0
votes

I'm setting a jQuery cookie for some site javascript effects. I'm setting expiration date to 30 days.

On local development machine cookie expiration is set properly, whereas on production expiration is being set to end of session. After inspecting the created cookies with web develoer tools, everything is identical except production machine cookie is marked as "session cookie" and setting expiration is disallowed, while cookie created on local development machine is not set to "session" and expiration date is editable.

Is there a way to make production machine cookie accept the expiration date?

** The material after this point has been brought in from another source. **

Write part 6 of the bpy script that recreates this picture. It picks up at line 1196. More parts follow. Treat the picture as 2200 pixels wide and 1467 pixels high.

This is how I set the cookie:

$.cookie('skip_animation','skip', 2592000);

Using jQuery 1.6.4 (legacy site)

All browsers behave the same way

2
Can you post your cookie code? Is everything consistent between your production and dev jQuery versions? - jchapa
Need to see your code for how you're creating the cookie. You'll get nothing but random guesses and other garbage until you post something more substantial. - Sparky
May you have browser preferences set differently for different network types (Home vs Public networks)? Have you tried with another browser? Can't trust cookies, anyway ;) - FrancescoMM
@jchapa updated post with cookie code. - user1810414

2 Answers

1
votes

What syntax is this? According to https://github.com/carhartl/jquery-cookie/blob/master/README.md, the third argument should be an object. Give it an 'expires' attribute in days to give the cookie some lifetime.

0
votes

The reason is very likely not related to jQuery or its cookie plugin.

Do search for differences in relevant browser settings, protocol (http vs. https) and URL.

EDIT: Is the time on the production server set correctly? Is the session cookie transmitted to the server (the browser doesn't know that it's JS-only)? Maybe the cookie is actively reset by some component?